On Thursday, Congress dealt Trump a setback to his love affair with Vladimir Putin. They passed a veto-proof bill that put heavy sanctions on Russia. “It was a big blow more disturbing than the one Steve Bannon does to himself,” said Anthony Scramucci.

Early Friday morning, America’s death panel, A.K.A. the Republican party,  lost a crucial vote in their attempt to kill Obamacare when John McCain cast the deciding “no” vote killing what the GOP referred to as the “skinny repeal”. Not to be discouraged, Mitch McConnell promised to fight on to repeal the ACA with an “anorexic repeal”. Other plans he has lined up are the “bulimic repeal”, the “average build repeal”, and the “plus size appeal”.

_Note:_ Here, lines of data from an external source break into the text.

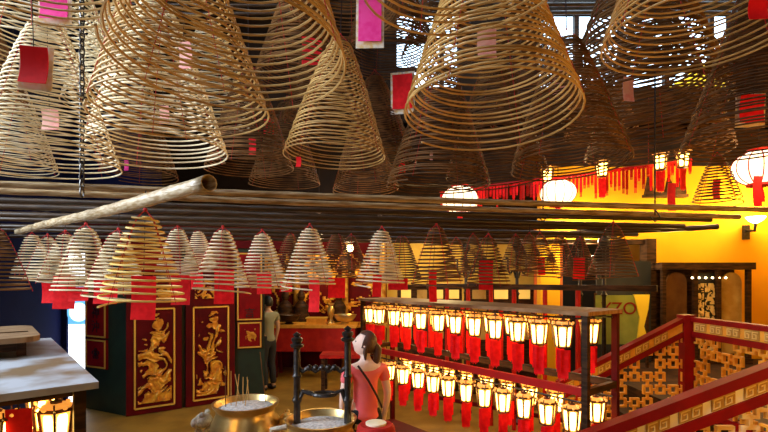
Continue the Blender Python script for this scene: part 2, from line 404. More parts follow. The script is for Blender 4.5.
def coil(px, pyb, Y, D, kind, label, group, top_z, small=False, card=None, sleeve=False, tilt=None, v=None):
    p = at(px, pyb, Y)
    r = thing('incense_coil', label, 'incense coil', p, 0, group)
    s = D/(.45 if small else 1.0); H0 = .47 if small else 1.12
    T = SML if small else BIG
    vv = rc.randint(0,1) if v is None else v
    sp = link('incense_spiral', T[kind,vv], r); sp.scale = (s,s,s); sp.rotation_euler.z = rc.uniform(0,6.28)
    th = link('thread', SMLT if small else BIGT, r); th.scale = (s,s,s); th.rotation_euler.z = rc.uniform(0,6.28)
    zt = H0*s+.10*max(.4,H0)*s
    cord = MB().tube([(0,0,zt),(0,0,max(zt+.03,top_z-p.z))], .003 if small else .004, 5)
    if card:
        tx, ty, tw, thh, col = card
        q = at(tx, ty, Y)-p; wd = tw*Y/F; ht = thh*Y/F
        q.x = max(-.42*D, min(.42*D, q.x)); q.z += ht/2
        cd = link('prayer_card', card_mesh(wd, ht, col), r, (q.x,0 if small else -.02,q.z)); cd.rotation_euler.z = rc.uniform(-.25,.25)
        if sleeve:
            sm = MB(); sm.box((0,.022,-ht*.52),(wd*1.22,.003,ht*1.22)).build('plastic_sleeve', M['sleeve'], cd, smooth=False)
        cord.tube([(0,0,zt),(q.x,0 if small else -.02,q.z)], .002, 4)
    cord.build('cord', M['cord'], r)
    a = tilt or (rc.uniform(-2.5,2.5), rc.uniform(-2.5,2.5))
    r.rotation_euler = (math.radians(a[0]), math.radians(a[1]), 0)
    return r
GU = 'large incense coils hanging overhead'
ZT = 5.72
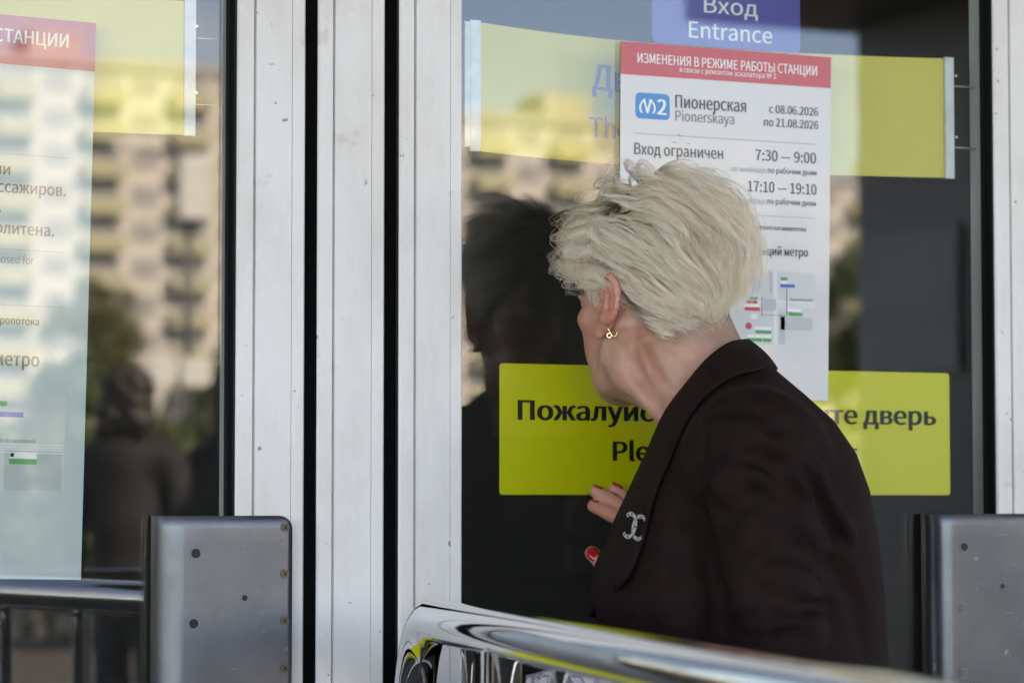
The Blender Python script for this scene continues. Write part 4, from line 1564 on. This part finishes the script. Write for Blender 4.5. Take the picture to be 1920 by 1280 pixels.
EA, EB = spline(edge(Apx, 0.004), 90), spline(edge(Bpx, 0.008), 90)
V, F = [], []
nc = 9
cen_neck = np.array([0.06, TY, 0])
for i in range(90):
    mid = (EA[i] + EB[i]) / 2
    outw = mid - np.array([0.075, TY, mid[2]])
    outw /= np.linalg.norm(outw) + 1e-9
    for j in range(nc):
        u = j / (nc - 1)
        V.append(EA[i] * (1 - u) + EB[i] * u + outw * (0.005 * 4 * u * (1 - u)))
for i in range(89):
    for j in range(nc - 1):
        q = i * nc + j
        F.append((q, q + nc, q + nc + 1, q + 1))
cl = mesh_obj('collar', V, F, M['jacket'], jk, smooth=True)
sm = cl.modifiers.new('thickness', 'SOLIDIFY')
sm.thickness = 0.004
sm.offset = 0

# ------------------------------ trousers, shoes
lv = Vol((-0.25, -0.32, 0.03), (0.36, 0.22, 0.98), 0.007)
for s, yy in ((-1, -0.09), (1, 0.06)):
    hip, kn, an = np.array([0.10, yy, 0.90]), np.array([0.085, yy, 0.49]), np.array([0.12, yy, 0.08])
    lv.chain([hip, kn, an], [0.082, 0.066, 0.055], 0.03)
lv.ell((0.10, -0.01, 0.88), (0.11, 0.13, 0.09), 0.03)
smooth_mesh('trousers', [lv.mesh()], M['trousers'], woman)
for yy in (-0.09, 0.06):
    fv = Vol((-0.18, yy - 0.08, -0.03), (0.22, yy + 0.08, 0.16), 0.005)
    fv.chain([(0.13, yy, 0.085), (0.135, yy, 0.045), (0.02, yy, 0.035), (-0.09, yy, 0.026)], [0.042, 0.042, 0.042, 0.026], 0.02)
    fv.put(lambda X, Y, Z: Z + 0 * X + 0 * Y, (-0.2, yy - 0.1, -0.05), (0.3, yy + 0.1, 0.0), 0.004, 'cut')
    smooth_mesh('shoe', [fv.mesh()], M['shoe'], woman)

# ------------------------------ hair: strands grown over the scalp in locks
def scalp_pt(w):
    return CR_C + CR_R * w


def unit(v):
    return v / (np.linalg.norm(v, axis=-1, keepdims=True) + 1e-9)


_ph = rng.uniform(0, 6.28, (6, 3))
_fr = rng.uniform(0.7, 1.3, (6, 3))


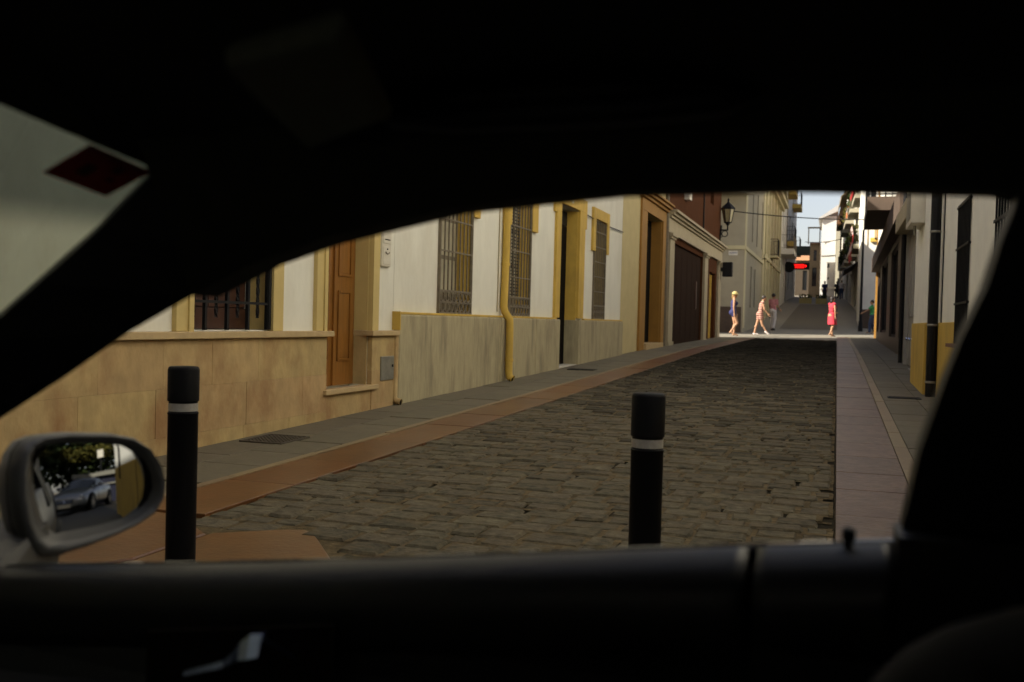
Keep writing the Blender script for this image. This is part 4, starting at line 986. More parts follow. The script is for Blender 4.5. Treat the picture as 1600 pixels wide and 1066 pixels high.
# ------------------------------------------------------------------ people
def capsule(mb, a, b, ra, rb):
    a, b = Vector(a), Vector(b); n = 3
    mb.tube([a, b], [ra, rb], 10); mb.ball(a, ra, 10, 7); mb.ball(b, rb, 10, 7)
def fuse(mb, name, mt, parent, voxel, smooth=3):
    o = mb.build(name, mt, parent)
    md = o.modifiers.new('r', 'REMESH'); md.mode = 'VOXEL'; md.voxel_size = voxel; md.use_smooth_shade = True
    sm = o.modifiers.new('s', 'SMOOTH'); sm.iterations = smooth; sm.factor = .5
    dg = bpy.context.evaluated_depsgraph_get(); me = bpy.data.meshes.new_from_object(o.evaluated_get(dg))
    o.modifiers.clear(); o.data = me
    if not me.materials: me.materials.append(mt)
    return o
def person(lab, loc, rz, H, J, wear, hair, vox=.011, female=True, cap=False):
    """J: joints in metres for a 1.70 m body, x forward, y left"""
    t = thing('person', lab, 'person')
    s = H/1.70
    def V(k): return Vector(J[k])*s
    mb = MB(); P = lambda a, b, ra, rb: capsule(mb, V(a), V(b), ra*s, rb*s)
    for q in 'LR':
        P('hip'+q, 'knee'+q, .083, .052); P('knee'+q, 'ank'+q, .052, .034); P('ank'+q, 'toe'+q, .036, .024)
        mid = V('knee'+q).lerp(V('ank'+q), .3)-Vector((.018*s,0,0)); mb.ball(mid, .054*s)
        heel = V('ank'+q)+Vector((-.035*s, 0, -.04*s)); mb.ball(heel, .034*s)
        P('sh'+q, 'elb'+q, .047, .037); P('elb'+q, 'wri'+q, .037, .026)
        # hand: palm, four fingers, thumb
        d = (V('wri'+q)-V('elb'+q)).normalized(); side = d.cross(Vector((1,0,0))).normalized() if abs(d.x) < .9 else Vector((0,1,0)); fw = side.cross(d).normalized()
        w0 = V('wri'+q); capsule(mb, w0, w0+d*.075*s, .026*s, .032*s)
        for i, ln in enumerate((.070, .080, .074, .056)):
            b0 = w0+d*.085*s+fw*(.030-.020*i)*s; k1 = b0+d*ln*.55*s; k2 = k1+(d*.8+side*.4*(1 if q == 'R' else -1)).normalized()*ln*.5*s
            mb.tube([b0-d*.02*s, b0, k1, k2], [.010*s, .0095*s, .0085*s, .007*s], 6)
        th0 = w0+d*.03*s+fw*.028*s; mb.tube([th0, th0+(d+fw).normalized()*.04*s, th0+(d*1.3+fw*.7).normalized()*.075*s], [.012*s, .010*s, .008*s], 6)
    hc = (V('hipL')+V('hipR'))/2; sc = (V('shL')+V('shR'))/2; wa = hc.lerp(sc, .45)
    capsule(mb, V('hipL')+Vector((0,-.02,.04))*s, V('hipR')+Vector((0,.02,.04))*s, .10*s, .10*s)
    mb.ball(hc+Vector((-.05,0,.0))*s, (.10*s, .15*s, .10*s))
    mb.ball(wa, (.098*s, .135*s, .16*s), 12, 8); mb.ball(hc.lerp(sc, .72), (.105*s, .155*s, .16*s), 12, 8)
    if female: 
        for y in (-.07, .07): mb.ball(hc.lerp(sc, .73)+Vector((.085, y, 0))*s, .06*s)
    capsule(mb, V('shL'), V('shR'), .05*s, .05*s)
    hd_ = V('head'); capsule(mb, sc+Vector((-.005,0,.02))*s, hd_+Vector((-.015,0,-.07))*s, .056*s, .05*s)
    mb.ball(hd_, (.092*s, .076*s, .112*s), 14, 10); mb.ball(hd_+Vector((.03,0,-.065))*s, (.055*s, .052*s, .05*s))
    mb.tube([hd_+Vector((.083,0,.02))*s, hd_+Vector((.108,0,-.022))*s], [.008*s, .017*s], 6)
    for y in (-1, 1): mb.ball(hd_+Vector((-.005, .076*y, -.005))*s, (.018*s, .010*s, .03*s))
    body = fuse(mb, 'body', SKIN, t, vox)
    e = MB()
    for y in (-.03, .03): e.ball(hd_+Vector((.083, y, .012))*s, (.008*s, .013*s, .007*s), 6, 5)
    e.build('eyes', EYEM, t)
    e = MB(); e.ball(hd_+Vector((.083, 0, -.062))*s, (.008*s, .022*s, .007*s), 6, 5); e.build('mouth', LIPS, t)
    hm, style = hair
    h = MB(); h.ball(hd_+Vector((-.018,0,.026))*s, (.098*s, .088*s, .104*s), 14, 10)
    if style == 'long': h.ball(hd_+Vector((-.06,0,-.07))*s, (.05*s, .085*s, .12*s)); 
    elif style == 'bun': h.ball(hd_+Vector((-.10,0,.03))*s, .045*s)
    elif style == 'tail': capsule(h, hd_+Vector((-.08,0,-.02))*s, hd_+Vector((-.105,0,-.14))*s, .035*s, .018*s)
    if style != 'none': fuse(h, 'hair', hm, t, vox*.9)
    if cap:
        c = MB(); c.ball(hd_+Vector((-.005,0,.055))*s, (.110*s, .10*s, .085*s), 14, 9); fuse(c, 'cap', CAPM, t, vox*.9)
        c = MB(); c.lathe([(.112*s, -.008), (.16*s, -.014), (.158*s, -.006), (.11*s, .004)], hd_+Vector((.02, 0, .035))*s, 20); c.build('cap_brim', CAPM, t)
    for kind, mt in wear:
        c = MB(); g = .016*s
        def torso(low=0.0):
            c.ball(hc.lerp(sc, .72), (.105*s+g, .155*s+g, .16*s+g), 12, 8); c.ball(wa, (.098*s+g, .135*s+g, .16*s+g), 12, 8)
            capsule(c, V('hipL')+Vector((0,-.02,.05))*s, V('hipR')+Vector((0,.02,.05))*s, .10*s+g, .10*s+g)
            if female:
                for y in (-.07, .07): c.ball(hc.lerp(sc, .73)+Vector((.085, y, 0))*s, .06*s+g)
        if kind in ('dress', 'suit', 'top', 'shirt'): torso()
        if kind in ('top', 'shirt', 'dress'):
            capsule(c, V('shL'), V('shR'), .05*s+g, .05*s+g)
        if kind == 'shirt':
            for q in 'LR': capsule(c, V('sh'+q), V('sh'+q).lerp(V('elb'+q), .6), .047*s+g, .044*s+g)
        if kind == 'suit':
            c.ball(hc+Vector((-.05,0,0))*s, (.10*s+g, .15*s+g, .10*s+g))
            for q in 'LR': capsule(c, V('hip'+q), V('hip'+q).lerp(V('knee'+q), .22), .083*s+g, .083*s+g)
        if kind == 'shorts':
            capsule(c, V('hipL')+Vector((0,-.02,.04))*s, V('hipR')+Vector((0,.02,.04))*s, .10*s+g, .10*s+g); c.ball(hc+Vector((-.05,0,0))*s, (.10*s+g, .15*s+g, .10*s+g))
            for q in 'LR': capsule(c, V('hip'+q), V('hip'+q).lerp(V('knee'+q), .42), .083*s+g*1.1, .075*s+g*1.5)
        if kind == 'trousers':
            capsule(c, V('hipL')+Vector((0,-.02,.04))*s, V('hipR')+Vector((0,.02,.04))*s, .10*s+g, .10*s+g); c.ball(hc+Vector((-.05,0,0))*s, (.10*s+g, .15*s+g, .10*s+g))
            for q in 'LR': capsule(c, V('hip'+q), V('knee'+q), .083*s+g, .06*s+g*1.2); capsule(c, V('knee'+q), V('ank'+q)+Vector((0,0,.01))*s, .06*s+g*1.2, .05*s+g*1.2)
        if kind == 'skirt' or kind == 'dress':
            kz = J['kneeL'][2]*s+.03*s; kc = (V('kneeL')+V('kneeR'))/2*.6+hc*.4
            rings = []
            for f, rx, ry in ((0, .13, .175), (.3, .155, .20), (.6, .165, .205), (1, .175, .215)):
                ctr = hc.lerp(Vector((kc.x, kc.y, kz)), f)
                rings.append([(ctr.x+rx*s*math.cos(2*math.pi*k/20)*(1+.04*math.sin(k*2.5)), ctr.y+ry*s*math.sin(2*math.pi*k/20)*(1+.04*math.cos(k*3.1)), ctr.z+.05*s*(1-f)) for k in range(20)])
            c.loft(rings)
        if kind == 'shoes':
            for q in 'LR': capsule(c, V('ank'+q)+Vector((-.02,0,-.035))*s, V('toe'+q), .046*s, .036*s)
        nm = {'suit': 'sunsuit'}.get(kind, kind)
        fuse(c, nm, mt, t, vox)
    t.location = loc; t.rotation_euler = (0, 0, rz)
    return t
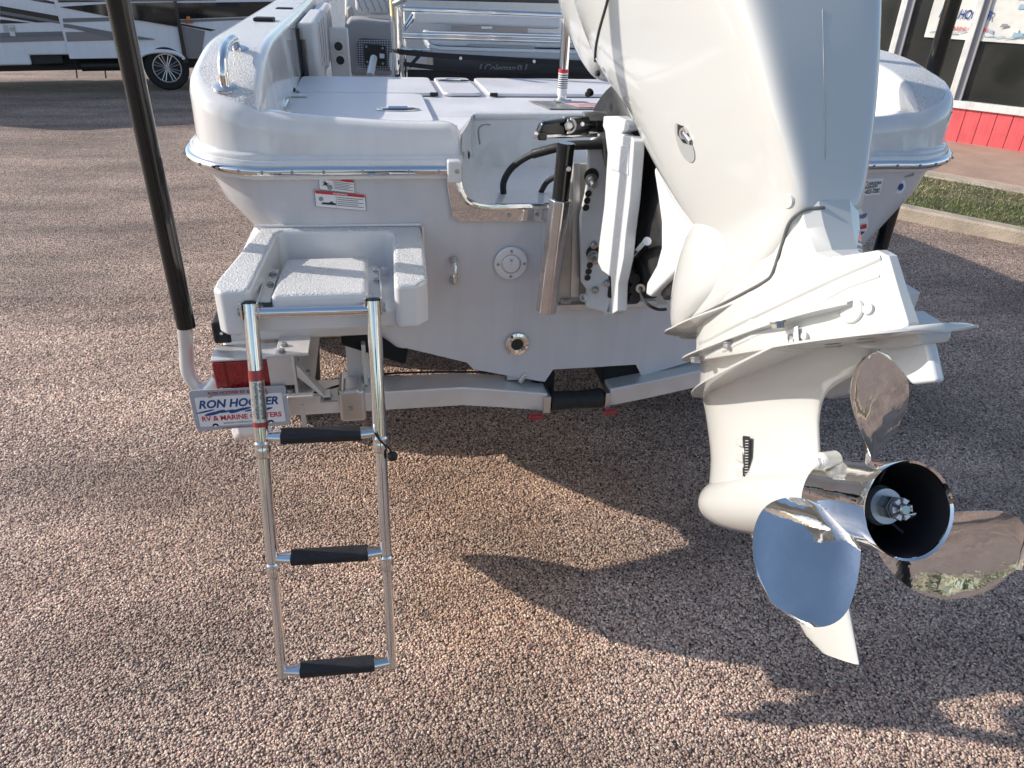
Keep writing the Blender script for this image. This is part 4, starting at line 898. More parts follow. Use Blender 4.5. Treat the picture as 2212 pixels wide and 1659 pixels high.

And finally, late on Friday, Reince was thrown under the Prie-bus. After months of speculation that Reince Priebus would be replaced, Donald Trump finally pulled the trigger and fired the beleaguered chief of staff. But still afraid of his ex-boss, Reince issued this carefully worded statement: “The president was very good to me, even when he took me into the Oval Office last night and had the entire cabinet kick me in the balls. That actually didn’t hurt as much as when he held me and let Scaramucci punch me until he ruptured my spleen. Even though it was a terrible beating and doctors warn that there still may be some internal bleeding, it was my honor if it helped advance this president’s agenda. I wish Anthony and the president all the best and apologize for any scratches they may have incurred on their hands from my rib fragments”

Preibus will be reassigned to the position of equipment manager on the newly resurrected Trump University football team. Head coach Anthony Scaramucci brags that they will be “the dirtiest meanest, most intimidating cock-suckers in the NCAA! GO PRICKS!”